Human-robot co-manipulation of soft materials, such as fabrics, composites, and sheets of paper/cardboard, is a challenging operation that presents several relevant industrial applications. Estimating the deformation state of the co-manipulated material is one of the main challenges. Viable methods provide the indirect measure by calculating the human-robot relative distance. In this paper, we develop a data-driven model to estimate the deformation state of the material from a depth image through a Convolutional Neural Network (CNN). First, we define the deformation state of the material as the relative roto-translation from the current robot pose and a human grasping position. The model estimates the current deformation state through a Convolutional Neural Network, specifically a DenseNet-121 pretrained on ImageNet.The delta between the current and the desired deformation state is fed to the robot controller that outputs twist commands.

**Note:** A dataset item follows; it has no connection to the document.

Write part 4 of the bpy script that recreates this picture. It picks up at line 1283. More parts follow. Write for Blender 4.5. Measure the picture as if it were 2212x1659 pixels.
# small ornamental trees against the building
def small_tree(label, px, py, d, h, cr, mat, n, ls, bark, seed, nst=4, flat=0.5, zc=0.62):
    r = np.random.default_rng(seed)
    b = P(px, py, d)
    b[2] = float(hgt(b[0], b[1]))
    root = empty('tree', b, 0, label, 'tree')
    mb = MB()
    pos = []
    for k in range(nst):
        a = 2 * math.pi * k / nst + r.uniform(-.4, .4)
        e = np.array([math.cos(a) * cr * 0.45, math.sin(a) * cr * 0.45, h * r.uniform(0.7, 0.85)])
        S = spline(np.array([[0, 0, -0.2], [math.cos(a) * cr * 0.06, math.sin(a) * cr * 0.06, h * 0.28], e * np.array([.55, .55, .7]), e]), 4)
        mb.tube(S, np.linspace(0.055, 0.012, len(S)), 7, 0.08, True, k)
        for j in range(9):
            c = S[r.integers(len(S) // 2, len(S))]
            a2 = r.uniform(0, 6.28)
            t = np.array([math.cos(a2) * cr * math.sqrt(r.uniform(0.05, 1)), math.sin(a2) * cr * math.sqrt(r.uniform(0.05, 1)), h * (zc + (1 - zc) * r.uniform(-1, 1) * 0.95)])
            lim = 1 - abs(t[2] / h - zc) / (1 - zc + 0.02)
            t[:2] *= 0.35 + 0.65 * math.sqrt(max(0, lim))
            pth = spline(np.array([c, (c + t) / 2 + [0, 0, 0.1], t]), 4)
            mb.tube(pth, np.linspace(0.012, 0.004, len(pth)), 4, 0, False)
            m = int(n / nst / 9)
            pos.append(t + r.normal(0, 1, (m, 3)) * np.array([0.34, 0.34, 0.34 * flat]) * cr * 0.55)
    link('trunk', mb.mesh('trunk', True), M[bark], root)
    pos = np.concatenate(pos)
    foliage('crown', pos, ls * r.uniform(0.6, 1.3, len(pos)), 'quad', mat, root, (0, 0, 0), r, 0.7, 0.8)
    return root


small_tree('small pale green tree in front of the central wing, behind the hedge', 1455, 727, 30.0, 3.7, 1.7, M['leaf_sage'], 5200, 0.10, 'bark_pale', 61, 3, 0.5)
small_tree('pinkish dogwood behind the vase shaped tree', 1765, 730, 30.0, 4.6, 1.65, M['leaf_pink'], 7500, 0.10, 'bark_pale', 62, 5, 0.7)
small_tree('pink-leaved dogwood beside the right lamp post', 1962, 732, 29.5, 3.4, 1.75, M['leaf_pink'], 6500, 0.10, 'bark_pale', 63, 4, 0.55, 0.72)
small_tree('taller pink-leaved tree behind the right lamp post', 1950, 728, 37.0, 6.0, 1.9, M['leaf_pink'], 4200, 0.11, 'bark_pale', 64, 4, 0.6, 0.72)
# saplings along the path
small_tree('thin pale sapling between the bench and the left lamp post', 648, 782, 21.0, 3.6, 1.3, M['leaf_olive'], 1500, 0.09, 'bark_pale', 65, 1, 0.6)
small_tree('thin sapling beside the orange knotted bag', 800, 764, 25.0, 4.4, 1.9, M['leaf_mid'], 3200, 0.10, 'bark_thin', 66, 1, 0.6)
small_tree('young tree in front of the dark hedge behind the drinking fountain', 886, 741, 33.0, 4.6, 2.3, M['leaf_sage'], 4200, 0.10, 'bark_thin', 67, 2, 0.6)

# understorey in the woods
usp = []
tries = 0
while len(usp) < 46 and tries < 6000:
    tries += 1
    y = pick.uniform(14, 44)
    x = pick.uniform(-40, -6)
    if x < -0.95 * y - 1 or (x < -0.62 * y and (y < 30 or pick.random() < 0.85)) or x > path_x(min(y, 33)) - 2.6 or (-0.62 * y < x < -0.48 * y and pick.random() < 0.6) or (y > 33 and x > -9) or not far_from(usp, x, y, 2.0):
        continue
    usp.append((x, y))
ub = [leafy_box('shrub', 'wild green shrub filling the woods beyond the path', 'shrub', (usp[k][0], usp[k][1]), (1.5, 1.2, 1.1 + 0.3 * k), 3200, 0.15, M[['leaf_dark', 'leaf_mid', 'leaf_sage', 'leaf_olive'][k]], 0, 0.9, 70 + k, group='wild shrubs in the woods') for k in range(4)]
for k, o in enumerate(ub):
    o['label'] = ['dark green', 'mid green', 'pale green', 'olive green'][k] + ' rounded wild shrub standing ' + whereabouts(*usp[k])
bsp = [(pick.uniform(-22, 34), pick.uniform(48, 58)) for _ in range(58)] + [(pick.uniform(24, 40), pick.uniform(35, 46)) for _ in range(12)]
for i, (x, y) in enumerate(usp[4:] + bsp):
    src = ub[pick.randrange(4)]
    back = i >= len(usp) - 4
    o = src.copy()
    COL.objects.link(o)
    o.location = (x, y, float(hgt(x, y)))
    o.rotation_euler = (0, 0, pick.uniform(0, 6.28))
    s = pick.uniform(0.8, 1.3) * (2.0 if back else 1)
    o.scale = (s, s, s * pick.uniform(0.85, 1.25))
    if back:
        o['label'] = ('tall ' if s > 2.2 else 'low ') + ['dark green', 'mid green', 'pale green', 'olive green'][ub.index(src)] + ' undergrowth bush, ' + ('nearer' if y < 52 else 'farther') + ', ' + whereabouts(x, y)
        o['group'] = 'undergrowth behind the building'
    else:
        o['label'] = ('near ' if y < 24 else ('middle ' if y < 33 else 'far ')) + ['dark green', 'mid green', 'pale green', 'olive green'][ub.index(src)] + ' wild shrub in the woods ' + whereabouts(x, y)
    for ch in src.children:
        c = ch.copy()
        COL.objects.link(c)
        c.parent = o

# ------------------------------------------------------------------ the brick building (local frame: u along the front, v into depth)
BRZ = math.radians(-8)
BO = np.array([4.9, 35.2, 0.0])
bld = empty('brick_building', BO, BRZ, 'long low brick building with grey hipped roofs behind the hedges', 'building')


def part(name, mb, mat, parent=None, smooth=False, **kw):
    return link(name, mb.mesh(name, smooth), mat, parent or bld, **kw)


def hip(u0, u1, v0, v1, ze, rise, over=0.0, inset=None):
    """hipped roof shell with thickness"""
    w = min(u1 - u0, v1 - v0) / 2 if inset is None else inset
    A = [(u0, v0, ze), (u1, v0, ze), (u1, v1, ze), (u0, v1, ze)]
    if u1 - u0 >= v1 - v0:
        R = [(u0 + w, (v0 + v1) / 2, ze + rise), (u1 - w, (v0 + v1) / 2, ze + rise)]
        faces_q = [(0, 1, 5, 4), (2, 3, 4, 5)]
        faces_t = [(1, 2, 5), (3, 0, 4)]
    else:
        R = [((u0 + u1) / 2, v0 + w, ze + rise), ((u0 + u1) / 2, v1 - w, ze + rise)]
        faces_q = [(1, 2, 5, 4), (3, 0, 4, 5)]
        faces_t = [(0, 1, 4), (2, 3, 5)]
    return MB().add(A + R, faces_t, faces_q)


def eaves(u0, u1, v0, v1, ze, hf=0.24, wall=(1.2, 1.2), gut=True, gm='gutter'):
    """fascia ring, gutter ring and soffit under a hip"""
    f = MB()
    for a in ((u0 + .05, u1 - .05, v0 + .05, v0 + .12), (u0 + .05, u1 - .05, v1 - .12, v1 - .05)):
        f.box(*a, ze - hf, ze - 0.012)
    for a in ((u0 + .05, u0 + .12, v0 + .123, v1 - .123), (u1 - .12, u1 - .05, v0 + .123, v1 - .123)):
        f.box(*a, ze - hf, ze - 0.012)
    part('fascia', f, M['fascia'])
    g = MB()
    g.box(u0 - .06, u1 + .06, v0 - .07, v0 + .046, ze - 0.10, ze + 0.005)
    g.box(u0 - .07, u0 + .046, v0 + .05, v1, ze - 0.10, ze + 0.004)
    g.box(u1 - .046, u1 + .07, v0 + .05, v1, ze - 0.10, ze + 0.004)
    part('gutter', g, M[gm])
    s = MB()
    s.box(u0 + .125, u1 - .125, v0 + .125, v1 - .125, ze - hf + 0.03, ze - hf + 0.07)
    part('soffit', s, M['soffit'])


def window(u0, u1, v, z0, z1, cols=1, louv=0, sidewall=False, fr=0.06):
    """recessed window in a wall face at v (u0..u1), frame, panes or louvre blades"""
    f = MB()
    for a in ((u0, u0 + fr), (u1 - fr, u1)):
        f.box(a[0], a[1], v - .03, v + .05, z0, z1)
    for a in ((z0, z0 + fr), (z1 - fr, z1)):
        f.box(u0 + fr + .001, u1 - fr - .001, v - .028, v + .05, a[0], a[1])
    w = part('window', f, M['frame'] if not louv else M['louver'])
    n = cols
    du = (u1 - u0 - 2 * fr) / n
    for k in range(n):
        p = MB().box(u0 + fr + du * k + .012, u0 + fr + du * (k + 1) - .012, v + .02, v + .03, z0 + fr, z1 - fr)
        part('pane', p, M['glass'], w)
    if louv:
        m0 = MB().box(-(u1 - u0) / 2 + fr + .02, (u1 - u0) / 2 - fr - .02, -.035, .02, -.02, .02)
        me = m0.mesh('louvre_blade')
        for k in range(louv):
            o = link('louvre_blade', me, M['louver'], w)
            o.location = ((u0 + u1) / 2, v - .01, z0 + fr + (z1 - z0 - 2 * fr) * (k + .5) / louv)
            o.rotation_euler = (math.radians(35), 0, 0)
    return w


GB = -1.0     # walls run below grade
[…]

The paper describes the developed approach to acquire, preprocess the dataset and train the model. The model is compared with the current state-of-the-art method based on a skeletal tracker from cameras. Results show that our approach achieves better performances and avoids the various drawbacks caused by using a skeletal tracker.Finally, we also studied the model performance according to different architectures and dataset dimensions to minimize the time required for dataset acquisition

翻译：人机共操作软材料（如织物、复合材料、纸张/纸板）是一项具有挑战性的任务，涉及多项相关工业应用。估计共操作材料的变形状态是主要难点之一。可行的方法通过计算人机相对距离来提供间接测量。本文提出一种基于数据驱动的模型，通过卷积神经网络从深度图像估计材料变形状态。首先，将材料变形状态定义为当前机器人位姿与人类抓取位置之间的相对旋转平移量。模型通过卷积神经网络（具体为在ImageNet上预训练的DenseNet-121）估计当前变形状态。当前状态与期望变形状态之间的差值输入机器人控制器，输出扭转指令。本文阐述了数据采集、预处理及模型训练的具体方法，并与基于相机骨骼追踪器的现有最优方法进行对比。结果表明，我们的方法性能更优，且避免了骨骼追踪器带来的诸多缺陷。最后，我们进一步研究了不同架构和数据集规模对模型性能的影响，以缩短数据采集所需时间。